Etwas vertrackter und verspielter wirkt da der Song „Living A Lie“. Dann folgte das wunderbare „Follow The Empress“ von dem Debütalbum „Seasons“. Die Band hat das Album 2022 in einer neu eingespielten Version erneut auf den Markt gebracht (das Album ist eine echte Empfehlung) und hat dann für dieses Stück den Sänger gewechselt. Neben Michael, der im Refrain mit ans Mikro kommt, ist es vor allem Schlagzeuger Ande Roderigo, der hier den Hauptgesangspart übernimmt. Und das macht er hervorragend. Zu Beginn untermalen Akustikgitarre und Bass den Gesang. Nach einigen Momenten steigen alle mit ihren Instrumenten in den Song ein und Ande und Michael kombinieren ihre Stimmen im Refrain. Das ist ein wunderschöner, atmosphärischer Song.

Das mit Akustikgitarre beginnende „Voices In The Rain“ versprüht dann ein wenig Uriah Heep-Feeling. Dann folgt ein Vier Songs umfassender Block aus dem Album „1968“, bei denen die Band sehr abwechslungsreich vorgeht. Das Stück „Seasons“ vom gleichnamigen Debütalbum ist ein Liveklassiker, den die Band jedes Mal anders spielt. Der Song verbreitet intensives Led Zeppelin-Flair. Besonderheiten dieses Songs liegen in einem treibenden perkussiven Part und in der Violineneinlage von Rüdiger Blömer.

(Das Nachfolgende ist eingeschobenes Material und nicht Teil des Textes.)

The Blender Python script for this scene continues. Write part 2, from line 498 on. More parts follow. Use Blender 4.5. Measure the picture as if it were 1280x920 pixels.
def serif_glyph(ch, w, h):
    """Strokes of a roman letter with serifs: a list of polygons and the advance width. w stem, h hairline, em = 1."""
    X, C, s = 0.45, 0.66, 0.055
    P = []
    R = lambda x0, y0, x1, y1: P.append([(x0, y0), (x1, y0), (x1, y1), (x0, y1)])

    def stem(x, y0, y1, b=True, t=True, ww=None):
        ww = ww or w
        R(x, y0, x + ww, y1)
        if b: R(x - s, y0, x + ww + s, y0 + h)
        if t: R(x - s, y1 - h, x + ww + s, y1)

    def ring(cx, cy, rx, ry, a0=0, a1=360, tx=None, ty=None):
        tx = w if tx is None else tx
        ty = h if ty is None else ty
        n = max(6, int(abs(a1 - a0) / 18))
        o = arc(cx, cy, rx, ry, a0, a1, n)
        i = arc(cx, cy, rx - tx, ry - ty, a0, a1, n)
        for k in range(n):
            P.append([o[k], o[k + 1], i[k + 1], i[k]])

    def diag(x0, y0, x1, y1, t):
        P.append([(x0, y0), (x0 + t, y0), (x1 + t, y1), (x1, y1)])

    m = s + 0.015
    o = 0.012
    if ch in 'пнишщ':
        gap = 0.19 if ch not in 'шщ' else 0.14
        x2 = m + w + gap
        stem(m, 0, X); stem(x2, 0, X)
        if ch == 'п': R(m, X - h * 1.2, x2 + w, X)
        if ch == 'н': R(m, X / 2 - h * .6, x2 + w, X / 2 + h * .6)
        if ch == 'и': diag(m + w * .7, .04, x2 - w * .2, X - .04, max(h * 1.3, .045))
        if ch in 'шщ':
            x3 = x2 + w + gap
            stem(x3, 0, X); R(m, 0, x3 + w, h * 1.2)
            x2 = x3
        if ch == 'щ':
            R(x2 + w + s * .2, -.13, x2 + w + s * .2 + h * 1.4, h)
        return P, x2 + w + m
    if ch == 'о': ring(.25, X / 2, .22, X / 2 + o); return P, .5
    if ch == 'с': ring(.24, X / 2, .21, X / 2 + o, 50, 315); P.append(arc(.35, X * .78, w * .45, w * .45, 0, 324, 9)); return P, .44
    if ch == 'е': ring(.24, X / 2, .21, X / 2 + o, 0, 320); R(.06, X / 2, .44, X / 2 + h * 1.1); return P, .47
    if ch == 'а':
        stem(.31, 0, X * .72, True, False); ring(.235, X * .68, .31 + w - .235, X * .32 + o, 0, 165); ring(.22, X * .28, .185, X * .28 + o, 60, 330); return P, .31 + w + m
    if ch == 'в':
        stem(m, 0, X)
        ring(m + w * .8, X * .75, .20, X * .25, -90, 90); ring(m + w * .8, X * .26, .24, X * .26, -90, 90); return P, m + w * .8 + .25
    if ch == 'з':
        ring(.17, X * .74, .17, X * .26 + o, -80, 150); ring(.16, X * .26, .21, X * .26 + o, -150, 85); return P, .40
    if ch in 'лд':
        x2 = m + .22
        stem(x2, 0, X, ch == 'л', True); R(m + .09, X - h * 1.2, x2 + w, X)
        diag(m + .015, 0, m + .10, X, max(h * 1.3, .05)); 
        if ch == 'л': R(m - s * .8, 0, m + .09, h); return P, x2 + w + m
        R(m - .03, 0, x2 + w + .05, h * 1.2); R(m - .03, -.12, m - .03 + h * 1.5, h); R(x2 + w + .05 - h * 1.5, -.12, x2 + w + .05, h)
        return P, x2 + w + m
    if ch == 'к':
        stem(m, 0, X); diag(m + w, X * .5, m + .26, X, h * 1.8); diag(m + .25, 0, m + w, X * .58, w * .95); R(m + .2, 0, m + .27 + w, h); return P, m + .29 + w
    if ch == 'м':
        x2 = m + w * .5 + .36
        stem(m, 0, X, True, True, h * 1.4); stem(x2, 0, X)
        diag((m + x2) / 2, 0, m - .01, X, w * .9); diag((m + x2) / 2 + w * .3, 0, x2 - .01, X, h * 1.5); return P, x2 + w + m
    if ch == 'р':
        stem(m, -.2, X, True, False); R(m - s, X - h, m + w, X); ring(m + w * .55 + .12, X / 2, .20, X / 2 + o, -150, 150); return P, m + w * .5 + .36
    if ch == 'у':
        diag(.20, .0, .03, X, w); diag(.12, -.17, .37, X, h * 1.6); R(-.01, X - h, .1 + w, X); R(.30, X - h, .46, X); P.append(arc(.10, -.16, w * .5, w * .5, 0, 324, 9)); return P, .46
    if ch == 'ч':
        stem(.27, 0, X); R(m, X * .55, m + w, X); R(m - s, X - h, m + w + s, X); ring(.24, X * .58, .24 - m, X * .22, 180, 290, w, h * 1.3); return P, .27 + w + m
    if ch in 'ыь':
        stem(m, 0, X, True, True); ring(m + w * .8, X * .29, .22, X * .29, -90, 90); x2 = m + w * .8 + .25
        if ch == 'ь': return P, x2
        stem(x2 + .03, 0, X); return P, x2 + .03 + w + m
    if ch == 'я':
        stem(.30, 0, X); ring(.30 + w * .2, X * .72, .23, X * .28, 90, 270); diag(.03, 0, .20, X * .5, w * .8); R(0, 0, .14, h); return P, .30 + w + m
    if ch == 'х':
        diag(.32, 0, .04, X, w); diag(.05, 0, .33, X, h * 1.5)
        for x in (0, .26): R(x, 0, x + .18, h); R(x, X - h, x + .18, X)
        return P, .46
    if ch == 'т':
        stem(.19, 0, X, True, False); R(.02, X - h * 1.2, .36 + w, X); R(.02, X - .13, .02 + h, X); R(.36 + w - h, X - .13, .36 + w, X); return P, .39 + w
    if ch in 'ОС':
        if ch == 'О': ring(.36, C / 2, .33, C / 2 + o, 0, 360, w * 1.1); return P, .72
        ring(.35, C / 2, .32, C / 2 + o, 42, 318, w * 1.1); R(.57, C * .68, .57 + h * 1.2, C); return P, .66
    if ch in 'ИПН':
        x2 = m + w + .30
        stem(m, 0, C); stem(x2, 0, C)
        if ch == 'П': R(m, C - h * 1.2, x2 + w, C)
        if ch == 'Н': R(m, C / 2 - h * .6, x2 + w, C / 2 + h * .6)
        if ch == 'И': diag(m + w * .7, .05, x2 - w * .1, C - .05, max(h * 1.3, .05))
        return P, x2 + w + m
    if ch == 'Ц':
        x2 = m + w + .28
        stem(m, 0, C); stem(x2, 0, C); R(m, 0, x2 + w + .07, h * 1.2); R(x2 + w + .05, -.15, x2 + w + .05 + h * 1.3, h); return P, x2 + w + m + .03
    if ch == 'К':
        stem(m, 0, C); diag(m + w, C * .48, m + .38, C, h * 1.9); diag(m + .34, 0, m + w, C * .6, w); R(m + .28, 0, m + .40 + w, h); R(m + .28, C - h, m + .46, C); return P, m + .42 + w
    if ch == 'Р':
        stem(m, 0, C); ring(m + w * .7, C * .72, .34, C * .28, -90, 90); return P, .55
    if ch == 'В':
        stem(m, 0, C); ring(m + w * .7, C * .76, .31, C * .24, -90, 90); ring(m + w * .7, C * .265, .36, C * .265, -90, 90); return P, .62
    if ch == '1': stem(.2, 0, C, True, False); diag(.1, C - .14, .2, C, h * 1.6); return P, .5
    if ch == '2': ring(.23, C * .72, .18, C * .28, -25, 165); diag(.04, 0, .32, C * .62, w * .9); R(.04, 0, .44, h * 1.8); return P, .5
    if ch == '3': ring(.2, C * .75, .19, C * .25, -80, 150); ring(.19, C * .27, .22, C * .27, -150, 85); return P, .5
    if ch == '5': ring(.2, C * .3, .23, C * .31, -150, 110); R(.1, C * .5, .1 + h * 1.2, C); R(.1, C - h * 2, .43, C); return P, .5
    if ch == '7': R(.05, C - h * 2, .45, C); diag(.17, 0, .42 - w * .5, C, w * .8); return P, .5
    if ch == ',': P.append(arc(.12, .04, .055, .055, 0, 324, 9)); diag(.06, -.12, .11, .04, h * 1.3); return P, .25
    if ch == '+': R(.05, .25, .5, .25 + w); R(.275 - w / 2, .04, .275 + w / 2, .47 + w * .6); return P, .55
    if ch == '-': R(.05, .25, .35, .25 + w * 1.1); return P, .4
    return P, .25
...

„Live im Roten Krokodil” ist ein tolles Livedokument einer hervorragenden deutschen Rockband, die es verdient hat, endlich entdeckt zu werden. Zumindest fand der tolle Basslauf von Roger Weitz beim Stück „Pride Of Creation“ schon viel Beachtung. Die CD kann auf der obigen Internetseite bestellt werden. Das Besondere ist dabei, dass die Band das Album quasi verschenkt, jedoch die Käufer den Preis selbst bestimmen können, mindestens aber 2 Euro für das Porto bezahlen. Da es sich um eine aufwendige Produktion im vierseitigen Digipak mit zwölfseitigem Booklet handelt, sollte man der fairnishalber mindestens den Preis für eine reguläre CD bezahlen. Es lohnt sich in jedem Fall.